Today has been frustrating.

The investigation at work is still stalled. The offending worker is still being "interviewed". He probably already is clued in that there is trouble for him. My manager has shifted some of my working days around so that I will not come in contact with him during shift change. He is going to notice I am not there since that is the problem. I don't want him hugging me (as he has). He is going to notice my absence. This is not the subtle intervention I was assured of.

The work environment is trying to protect itself, not the harassed victim.
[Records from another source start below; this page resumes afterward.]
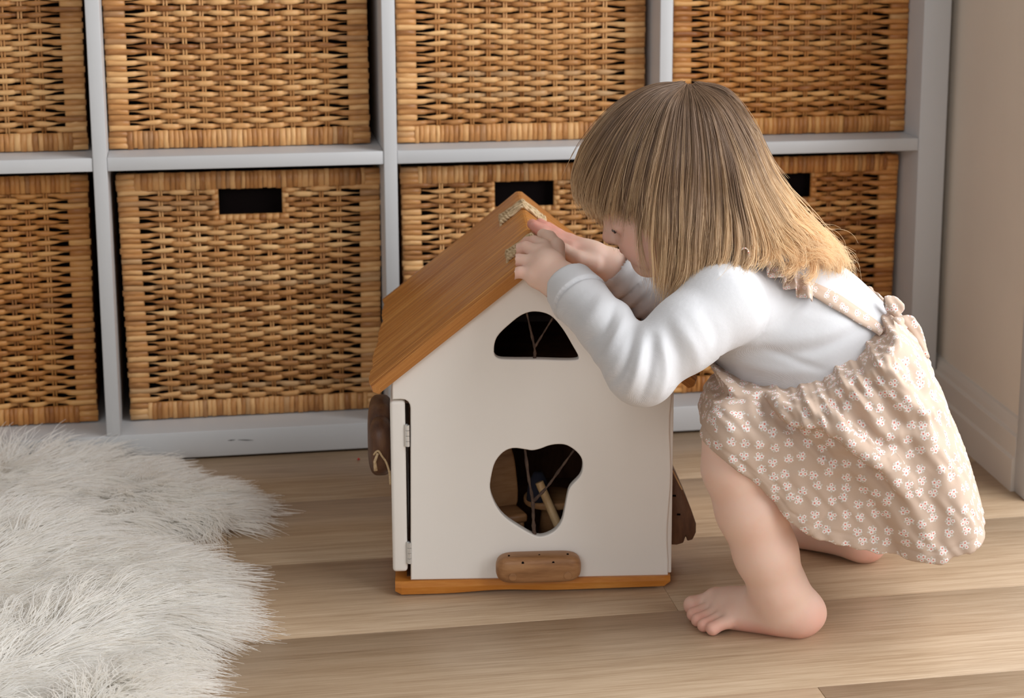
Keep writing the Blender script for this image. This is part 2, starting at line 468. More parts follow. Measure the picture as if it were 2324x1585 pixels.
def basket(cx, z0, yf, kit, mh, mv, wt, wb, label, seed, rz=0.0):
    r = random.Random(seed)
    t = tag(empty("wicker_basket", (cx, yf, z0), rz), label, "basket", "wicker baskets in the shelving unit")
    def wid(z): return (wb + (wt-wb)*z/BH)
    def put(me, name, x, y, z, sx=1.0, ry=0.0):
        o = link(name, me, t); o.location = (x, y, z); o.scale = (sx, 1, 1)
        if ry: o.rotation_euler = (0, ry, 0)
        return o
    zr0, zr1 = RIM, BH - RIM
    nrow = int((zr1 - zr0) / PITCH)
    for i in range(nrow):
        z = zr0 + 0.0038 + i * (zr1 - zr0 - 0.0066) / (nrow - 1)
        sx = wid(z)/BW; xo = -wid(z)/2; f = (i + 1) % 2
        jz = r.uniform(-0.0005, 0.0005)
        if z > zr1 - HOLE[2]:
            put(r.choice(kit['hl'][f]), "weaver", xo, 0, z+jz, sx)
            put(r.choice(kit['hr'][f]), "weaver", xo, 0, z+jz, sx)
            for hx in (HOLE[0]-0.004, HOLE[1]+0.004):
                put(kit['hw'][0], "handle_wrap", xo + hx*sx, -0.0015, z+jz)
        else:
            put(r.choice(kit['full'][f]), "weaver", xo, 0, z+jz, sx)
        if f == 0:
            for side in (0, 1):
                px = xo + POST/2 if side == 0 else -xo - POST/2
                put(r.choice(kit['wraph']), "corner_wrap", px, -0.0034, z + r.uniform(-0.0004, 0.0004), 1.0, r.uniform(-0.02, 0.02))
    for x in STX:
        for k_ in (0,):
            inhole = HOLE[0]-0.006 < x < HOLE[1]+0.006
            o = put(kit['stakeshort' if inhole else 'stake'][0], "stake", (x - BW/2)*(wt+wb)/(2*BW), 0, 0)
            o.rotation_euler = (0, (x-BW/2)/BW*(wt-wb)/BH, 0)
    # wrapped rims
    for zc, w in ((RIM/2, wb), (BH-RIM/2, wt)):
        x = -w/2 + 0.022
        while x < w/2 - 0.022:
            i = r.choice((0,0,0,1,1,2,3,4)); ww = (0.0062, 0.0070, 0.0052, 0.0058, 0.0082)[i]
            put(kit['wrapv'][i], "rim_wrap", x + ww/2, -0.0042 - r.uniform(0, 0.0006), zc + r.uniform(-0.0005, 0.0005), 1.0, r.uniform(-0.035, 0.035))
            x += ww * 0.985
        for side in (-1, 1):
            for q in range(3):
                put(kit['wraph'][q], "corner_wrap", side*(w/2 - POST/2 + 0.001), -0.0040, zc + (q-1)*0.0072, 0.95, r.uniform(-0.03, 0.03))
    # lower edge of the handle opening
    zz = zr1 - HOLE[2] - 0.001; x = HOLE[0] - BW/2 + 0.004
    while x < HOLE[1] - BW/2 + 0.004:
        put(kit['hb'][0], "handle_wrap", x, -0.0015, zz, 1.0, r.uniform(-0.04, 0.04)); x += 0.0083
    # cores, sides, back, floor and an added near-black box standing in for the shade inside
    dp = 0.30
    MB().box(-wb/2+0.002, wb/2-0.002, -0.0030, 0.004, 0.001, RIM-0.001).build("rim_core", mv, t)
    MB().box(-wt/2+0.002, wt/2-0.002, -0.0030, 0.004, BH-RIM+0.001, BH-0.001).build("rim_core", mv, t)
    MB().box(-wb/2+0.008, wb/2-0.008, 0.016, dp-0.01, 0.008, BH-0.002).build("inner_shade_box", M_DARK, t)
    for s in (-1, 1):
        pc = MB(); a0, a1 = s*(wb/2-POST/2), s*(wt/2-POST/2); hw = POST/2-0.0012
        pc.add([(a0-hw,-0.0012,0.001),(a0+hw,-0.0012,0.001),(a0+hw,0.008,0.001),(a0-hw,0.008,0.001),
                (a1-hw,-0.0012,BH-0.001),(a1+hw,-0.0012,BH-0.001),(a1+hw,0.008,BH-0.001),(a1-hw,0.008,BH-0.001)],
               [(0,3,2,1),(4,5,6,7),(0,1,5,4),(1,2,6,5),(2,3,7,6),(3,0,4,7)])
        pc.build("corner_post", mh, t)
    for s in (-1, 1):
        w = MB()
        vs = []; fs = []
        for j in range(2):
            for i in range(41):
                z = 0.002 + (BH-0.004)*i/40; xx = s*(wid(z)/2 - 0.003 - 0.0012*(i % 2))
                vs += [(xx, 0.004 if j == 0 else dp, z)]
        for i in range(40): fs.append((i, i+1, i+42, i+41) if s > 0 else (i+41, i+42, i+1, i))
        mesh_obj("side_panel", vs, fs, mh, t)
    MB().box(-wb/2+0.004, wb/2-0.004, dp-0.004, dp, 0.001, BH-0.002).build("back_panel", mh, t)
    MB().box(-wb/2+0.003, wb/2-0.003, 0.003, dp, 0.001, 0.006).build("bottom_panel", mh, t)
    return t
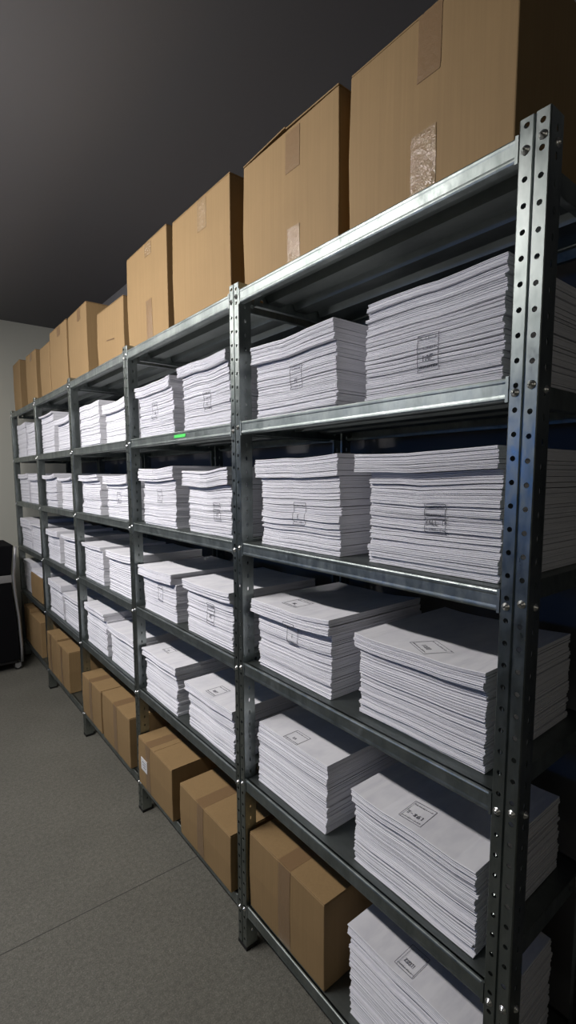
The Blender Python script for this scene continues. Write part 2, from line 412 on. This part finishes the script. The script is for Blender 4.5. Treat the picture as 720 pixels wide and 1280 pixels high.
# (bay, row, side, y_right, y_left, height, options); a row stands on shelf level row + 1
ST = [
 (0, 1, 'L', .412, .694, .186, dict(n=16, over=(4, .012, .002, .010), bend=.010, stamp=(.561, 1.722, .040, .057, 'IE', 2, False))),
 (0, 1, 'R', .056, .331, .200, dict(n=19, bend=.004, stamp=(.209, 1.700, .042, .068, 'IAE', 3, False))),
 (0, 2, 'L', .400, .678, .218, dict(n=18, over=(3, .010, .001, .016), bend=.006, stamp=(.552, 1.378, .042, .056, 'E', 2, False))),
 (0, 2, 'R', .052, .322, .228, dict(n=19, over=(3, .014, -.002, .030), bend=.007, stamp=(.191, 1.389, .042, .058, 'JALL P', 3, True))),
 (0, 3, 'L', .422, .695, .188, dict(n=16, over=(3, .014, .004, .020), bend=.012, stamp=(.575, 1.052, .040, .062, 'I', 2, False), topstamp=(.050, .632, .055, .060, 'AL', .0))),
 (0, 3, 'R', .065, .342, .181, dict(n=17, over=(3, .010, .002, .010), bend=.010, stamp=None, topstamp=(.068, .2485, .066, .055, '1800', -.53))),
 (0, 4, 'L', .436, .706, .182, dict(n=16, jit=.0026, bend=.003, topstamp=(.034, .608, .052, .048, '8A', .0))),
 (0, 4, 'R', .066, .347, .168, dict(n=17, over=(2, .006, .001, .006), jit=.0028, bend=.004, topstamp=(.038, .243, .049, .060, 'T-861', .06))),
 (0, 5, 'R', .066, .356, .232, dict(n=21, over=(2, .004, 0, .004), jit=.0026, topstamp=(.037, .245, .043, .060, '881', .0))),
 (1, 1, 'L', 1.150, 1.425, .188, dict(n=16, over=(3, .012, -.006, .014), bend=.010, stamp=(1.312, 1.722, .040, .062, 'IE', 2, False))),
 (1, 1, 'R', .812, 1.078, .202, dict(n=18, over=(2, .012, 0, .016), bend=.004, stamp=(.952, 1.712, .040, .062, 'IC', 3, False))),
 (1, 2, 'L', 1.150, 1.412, .206, dict(n=17, over=(3, .010, .002, .022), bend=.012, stamp=(1.290, 1.405, .036, .048, 'E', 2, False))),
 (1, 2, 'R', .812, 1.058, .190, dict(n=16, over=(3, .012, 0, .022), bend=.016, stamp=(.905, 1.360, .036, .058, 'LE', 3, True))),
 (1, 3, 'L', 1.168, 1.434, .176, dict(n=15, over=(3, .014, -.010, .026), bend=.008, stamp=(1.305, 1.010, .036, .062, 'I', 2, False))),
 (1, 3, 'R', .812, 1.082, .182, dict(n=16, over=(3, .012, 0, .016), bend=.008, stamp=(.955, 1.010, .042, .070, 'AE', 3, True))),
 (1, 4, 'L', 1.176, 1.442, .172, dict(n=15, over=(2, .008, 0, .018), jit=.0028, bend=.004, topstamp=(.059, 1.386, .050, .042, 'LA', .0))),
 (1, 4, 'R', .814, 1.090, .168, dict(n=15, over=(2, .008, 0, .014), jit=.0028, bend=.006, topstamp=(.028, .997, .050, .060, '861', .0))),
 (2, 1, 'L', 1.886, 2.163, .214, dict(n=10, bend=.004)),
 (2, 1, 'R', 1.560, 1.803, .190, dict(n=9, over=(2, .010, 0, .012), bend=.014)),
 (2, 2, 'L', 1.911, 2.172, .204, dict(n=11, over=(2, .012, -.006, .026), bend=.010)),
 (2, 2, 'R', 1.560, 1.817, .192, dict(n=11, over=(2, .012, 0, .022), bend=.012, stamp=(1.700, 1.380, .042, .052, 'AC', 2, False))),
 (2, 3, 'L', 1.910, 2.180, .190, dict(n=11, over=(2, .010, -.012, .022), bend=.006)),
 (2, 3, 'R', 1.560, 1.828, .188, dict(n=10, over=(2, .010, 0, .018), bend=.010)),
 (2, 4, 'L', 1.900, 2.192, .204, dict(n=11, over=(2, .010, -.01, .012), bend=.004)),
 (2, 4, 'R', 1.560, 1.842, .184, dict(n=10, over=(1, .010, 0, .020), bend=.006)),
 (3, 1, 'L', 2.662, 2.940, .236, dict(n=7, over=(1, .012, .0, .014), bend=.012)),
 (3, 1, 'R', 2.320, 2.578, .182, dict(n=7, over=(1, .012, 0, .010), bend=.014)),
 (3, 2, 'L', 2.664, 2.900, .200, dict(n=8, over=(1, .014, 0, .034), bend=.020)),
 (3, 2, 'R', 2.320, 2.560, .188, dict(n=8, over=(1, .014, 0, .034), bend=.020)),
 (3, 3, 'L', 2.676, 2.935, .200, dict(n=9, over=(1, .010, 0, .016), bend=.008)),
 (3, 3, 'R', 2.320, 2.572, .190, dict(n=8, over=(1, .010, 0, .016), bend=.008)),
 (3, 4, 'L', 2.655, 2.950, .222, dict(n=9, over=(1, .008, 0, .010))),
 (3, 4, 'R', 2.320, 2.612, .200, dict(n=8, over=(1, .008, 0, .010))),
 (4, 1, 'L', 3.420, 3.690, .228, dict(n=5, bend=.014)),
 (4, 1, 'R', 3.090, 3.368, .222, dict(n=5, bend=.010)),
 (4, 2, 'L', 3.405, 3.680, .220, dict(n=5, over=(1, .010, 0, .012), bend=.010)),
 (4, 2, 'R', 3.090, 3.345, .216, dict(n=5, over=(1, .010, 0, .012), bend=.010)),
 (4, 3, 'L', 3.400, 3.690, .215, dict(n=6, over=(1, .010, 0, .010))),
 (4, 3, 'R', 3.090, 3.375, .205, dict(n=6, over=(1, .010, 0, .010))),
 (4, 4, 'L', 3.455, 3.700, .235, dict(n=7, over=(1, .008, 0, .008))),
]
EXTRA = {(0, 1, 'R'): 'Tall stamped white paper stack with flush edges', (0, 1, 'L'): 'White paper stack with its top bundles jutting forward',
         (0, 2, 'R'): 'White paper stack with bold black-printed stamp and jutting top', (0, 3, 'R'): 'White paper stack with a stamp printed on its top sheet',
         (0, 3, 'L'): 'White paper stack stamped on front and top', (0, 5, 'R'): 'White paper stack beside the cardboard box', (0, 4, 'R'): 'Ragged white paper stack with a square stamp on top'}
for (bay, row, side, ya, yb, h, op) in ST:
    pre = EXTRA.get((bay, row, side), 'White paper stack')
    sd = 'left' if side == 'L' else 'right'
    if (bay, row, side) == (0, 5, 'R'): lab = 'White paper stack right of the cardboard box on the bottom shelf, nearest bay'
    elif (bay, row, side) == (4, 4, 'L'): lab = 'White paper stack left of the brown box, fourth paper row down, farthest bay'
    else: lab = f'{pre}, {sd} of two in the {ROWN[row-1] if row > 1 else "top"} paper row, {BAYN[bay]}'
    if len(lab.split()) > 16:
        lab = f'White paper stack, {sd} of two, {ROWN[row-1]} paper row, {BAYN[bay]}'
    if (bay, row, side) in EXTRA and (bay, row) != (0, 5):
        lab = f'{pre}, {sd} one, {ROWN[row-1]} row, nearest bay'
        if len(lab.split()) > 16: lab = f'White paper stack, {sd} of two, {ROWN[row-1]} paper row, nearest bay'
    op = dict(op)
    h *= .8955
    if bay < 3: ya += .004; yb += .004
    if op.get('stamp'):
        q = op['stamp']; op['stamp'] = (q[0] + .005, ZM(q[1]), q[2], q[3] * .9, *q[4:])
    op['n'] = int(op['n'] * (1.25 if bay < 2 else 1.1))
    if op.get('over'): op['over'] = (op['over'][0] + (bay < 2), *op['over'][1:])
    op.setdefault('sheets', 3 if bay == 0 else (3 if bay == 1 else 2))
    x0 = {0: .028, 1: .019}.get(bay, .022)
    if (bay, row, side) in ((0, 3, 'R'), (0, 2, 'R')): x0 = .034
    paper_stack(ya, yb, Z[row], h, lab, 'white paper stacks on the shelves', x0=x0, seed=bay * 31 + row * 7 + (side == 'L'), **op)

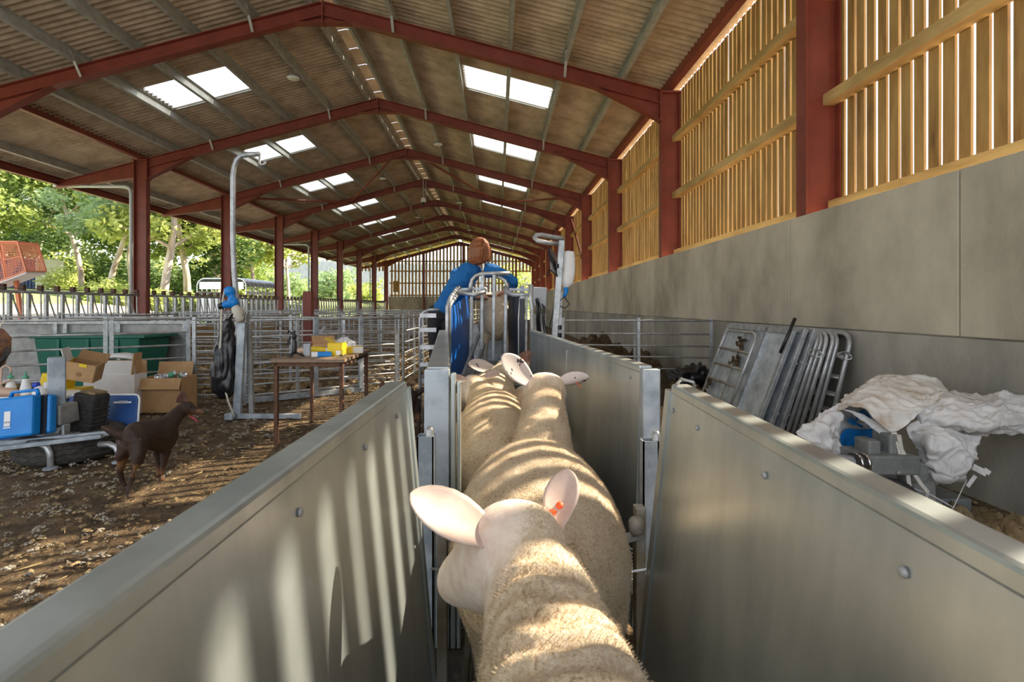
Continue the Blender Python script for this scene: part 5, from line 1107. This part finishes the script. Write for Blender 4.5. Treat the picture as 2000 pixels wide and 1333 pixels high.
MB().loft([(w2(437,596),.035,.035), (w2(428,600),.03,.035)], 12).build('end_cap', 'black_plastic', t, smooth=True); MB().loft([(w2(458,600),.04,.04), (w2(466,610),.06,.06), (w2(468,622),.05,.05), (w2(466,628),.03,.03)], 12).build('mount', 'cord', t, smooth=True)
MB().tube([w2(446,562), w2(438,570), w2(433,600), w2(431,660), w2(430,700), w2(434,740), w2(446,785), w2(458,815)], .010, 8).build('cable', 'cord', t, smooth=True)
q = W(440,705,5.62); t = thing('rubbish_sack', 'black plastic rubbish sack hanging on the galvanised stand', 'sack', q); w2 = lambda x, y, Y=5.62: W(x, y, Y)-q
m = MB(); m.loft([(w2(447,622),.035,.04), (w2(446,640),.055,.06), (w2(443,665),.10,.09), (w2(441,700),.13,.12), (w2(439,735),.145,.14), (w2(440,762),.13,.13), (w2(443,776),.07,.07)], 18); me = organic(m, .015, 3); c = co_of(me).astype(np.float64); nn = np.empty(len(c)*3,'f'); me.vertices.foreach_get('normal', nn); nn = nn.reshape(-1,3)
dd = np.array([(abs(noise.noise(Vector((v[0]*16, v[1]*16, v[2]*5))))-.25)*.045 for v in c]); me.vertices.foreach_set('co', (c+nn*dd[:,None]).astype('f').ravel()); me.update(); obj('sack', me, M['sack_black'] if 'sack_black' in M else mat('sack_black', (.012,.012,.014), rough=.3), t)
MB().tube([w2(447,624), w2(455,612,5.6), w2(466,606,5.6)], .014, 6).build('tied_neck', 'black_plastic', t)
# ---- wooden table with things on it
t = thing('work_table', 'brown wooden table on thin rusty steel legs', 'table', (-1.97, 4.46, 0), R(1))
MB().box(0,.64,0,.98,.735,.765).build('table_top', 'table_wood', t, bevel=.003); fr = MB(); fr.box(.02,.62,.02,.05,.70,.735).box(.02,.62,.93,.96,.70,.735).box(.02,.05,.02,.96,.70,.735).box(.59,.62,.02,.96,.70,.735); fr.build('frame', 'rust', t)
for x in (.02,.59):
    for y in (.02,.93): MB().box(x,x+.032,y,y+.032,0,.72).build('leg', 'rust', t)
TZ = .765
def on(px, py, label, name, cat, Y=None):
    d = (H-TZ); Y = Y or d/((py-598)/1000); return thing(name, label, cat, ((px-970)/1000*Y, Y, TZ))
t = on(575, 698, 'small black camera tripod standing on the table', 'mini_tripod', 'tripod', 4.66)
MB().lathe([(.02,.03),(.022,.05),(.022,.13),(.016,.15),(.014,.17)], 12).build('grip', 'black_plastic', t, smooth=True); MB().lathe([(.014,.17),(.022,.18),(.022,.20),(.012,.21)], 12).build('ball_head', 'black_plastic', t, smooth=True); MB().tube([(0,0,.2),(-.01,0,.225),(.0,.0,.235),(.012,0,.225)], .009, 8).build('clamp', 'black_plastic', t)
for a in (20, 160, 270): MB().tube([(0,0,.045),(.085*math.cos(R(a)),.085*math.sin(R(a)),.006)], [.010,.007], 8).build('leg', 'black_plastic', t, smooth=True)
t = on(600, 692, 'small light grey carton standing on the table', 'small_carton', 'box', 4.75); MB().box(-.03,.03,-.02,.02,0,.115).build('body', 'grey_box', t, bevel=.002); MB().box(-.031,.031,-.021,.021,.085,.09).build('lid_seam', 'camera_grey', t)
t = on(628, 697, 'blue and white packet lying at the table front', 'packet', 'packet', 4.70); t.rotation_euler = (0,0,R(18)); MB().box(-.085,.085,-.03,.03,0,.045).build('body', 'blue_case', t, bevel=.008); MB().box(-.088,-.03,-.031,.031,.0,.046).build('label', 'white_plastic', t, bevel=.006)
t = on(650, 694, 'black-handled scissors lying on the table', 'scissors', 'scissors', 4.78); MB().bar((-.06,0,.006),(.06,.02,.006),.01,.004).bar((-.06,.02,.008),(.06,.0,.008),.01,.004).build('blades', 'chrome', t)
for dy in (-.02,.04): MB().tube([V(.085+.025*math.cos(k*.6), dy*.6+.018*math.sin(k*.6), .008) for k in range(12)], .005, 6).build('handle', 'black_plastic', t)
t = on(655, 693, 'lower yellow carton with a white label on the table', 'yellow_packet', 'box', 4.80); t.rotation_euler = (0,0,R(3)); MB().box(-.06,.085,-.05,.07,0,.06).build('body', 'yellow', t, bevel=.003); MB().box(.02,.06,-.053,-.05,.01,.05).build('label', 'white_plastic', t)
t = on(655, 693, 'upper yellow carton stacked askew on the lower yellow one', 'yellow_packet', 'box', 4.80); t.location.z = TZ+.06; t.rotation_euler = (0,0,R(-6)); MB().box(-.055,.085,-.05,.07,0,.06).build('body', 'yellow', t, bevel=.003); MB().obox((-.04,.0,.075), (.10,.10,.004), Matrix.Rotation(R(35),3,'Y')).build('flap', 'yellow', t)
t = on(686, 688, 'flat yellow box with a white front at the table edge', 'yellow_packet', 'box', 5.05); t.rotation_euler = (0,0,R(12)); MB().box(-.06,.11,-.05,.06,0,.065).build('body', 'yellow', t, bevel=.003); MB().box(.02,.113,-.053,.0,.004,.062).build('white_front', 'white_plastic', t)
t = on(632, 682, 'brown open carton with raised lid at the back of the table', 'brown_carton', 'box', 5.0); MB().box(-.11,.11,0,.16,0,.09).build('body', 'cardboard', t, bevel=.003); MB().obox((0,.0,.12), (.22,.006,.12), Matrix.Rotation(R(25),3,'X')).build('lid', 'cardboard', t); MB().box(.11,.13,.0,.12,.0,.10).build('dark_side', 'black_rubber', t)
t = on(626, 688, 'yellow and white tube lying before the brown carton', 'tube', 'tube', 4.9); MB().tube([(-.09,0,.05),(.0,0,.045),(.10,.02,.035)], [.028,.028,.02], 12).build('body', 'yellow', t, smooth=True); MB().tube([(.05,.01,.04),(.12,.02,.034)], [.026,.018], 12).build('cap', 'white_plastic', t, smooth=True); MB().box(-.06,.06,-.02,.02,0,.025).build('rest', 'white_card', t)
t = on(588, 690, 'pinkish cloth bundle behind the grey carton on the table', 'cloth', 'cloth', 4.95); m = MB(); m.loft([(V(-.06,0,.02),.03,.018), (V(0,0,.035),.045,.03), (V(.07,0,.03),.04,.025), (V(.12,0,.015),.02,.012)], 12); obj('bundle', organic(m, .008, 2), 'hose', t)
t = on(672, 680, 'crumpled white plastic wrapping behind the yellow cartons', 'wrapping', 'wrapping', 5.15); m = MB(); m.loft([(V(-.12,0,.05),.04,.04), (V(-.03,0,.09),.07,.06), (V(.06,0,.07),.07,.05), (V(.14,0,.03),.04,.03)], 12); me = organic(m, .01, 1); c = co_of(me).astype(np.float64); me.vertices.foreach_set('co', np.array([Vector(v)*(1+.35*noise.noise(Vector(v)*30)) for v in c],'f').ravel()); me.update(); obj('plastic', me, 'white_plastic', t)
# orange tool hung on the hurdle behind the table
q = W(622,662,7.25); t = thing('orange_tool', 'orange and grey hand tool hung on the hurdle behind the table', 'tool', q); MB().obox((-.03,0,-.02), (.10,.07,.13), Matrix.Rotation(R(25),3,'Y')).build('handle', 'orange', t, bevel=.02); MB().obox((.08,0,-.05), (.16,.08,.10)).build('body', 'orange', t, bevel=.02); MB().obox((.03,0,.07), (.05,.03,.24), Matrix.Rotation(R(32),3,'Y')).build('guard', 'grey_box', t, bevel=.008); MB().obox((.18,0,-.05), (.08,.06,.08)).build('end', 'black_rubber', t, bevel=.01)
q = W(564,655,6.9); t = thing('black_clip', 'black strap clip hanging on the hurdle upright', 'clip', q); MB().tube([(0,0,-.1),(.02,0,-.03),(.03,0,.03),(.0,0,.06),(-.01,0,.02)], .012, 6).build('strap', 'black_rubber', t); MB().box(-.02,.02,-.01,.01,-.13,-.09).build('buckle', 'black_plastic', t)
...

Should I live in fear of his retaliation? I hate this power play shit.

The stress is building.

Fortunately, I have been occupied with more pleasant things. Last night was another lecture "More Than a Drink: Chocolate in the Pre-Columbian World". Fun Fun.

Then I come to this crux. The diversions and activities are keeping me busy but I'm not going out with people. I am thirsting for interactions (ironic isn't it considering the above described complaint).

What more can I do?

The group activities are "safe". Why do I want more? LJ is great in that I get interactions, but it is still through a caul. Why can I not come out with it and ask people out? I want to met with friends for coffee, for lunch, to go to parties, bars, dances. picnics but the fear of rejection or feelings of obligation on the part of friends looms overhead.

Spending quality time with my ex-spouce and her "new" family is great and the fact that her fiancée accepts me is fantastic. But I am still an obligation for them (maybe more later about those circumstances). What more do I want?

Thank the gods for the friends I have here.

I have no others.

Comments

( 2 comments — Leave a comment )
daniela
Oct. 13th, 2000 02:28 pm (UTC)
wow, that chocolate lecture sounds awesome!

i went to a lecture on the science and anthropology of chocolate at the exploratorium on valentine's day a few years back. fruit of the gods, indeed. who would think that such a little bean could have such a cultural significance?
konundrum
Oct. 14th, 2000 01:48 pm (UTC)
*hug*
i know this is a little late... but i'm sorry you were feeling so in-need-of-others and felt like you had no one to turn to.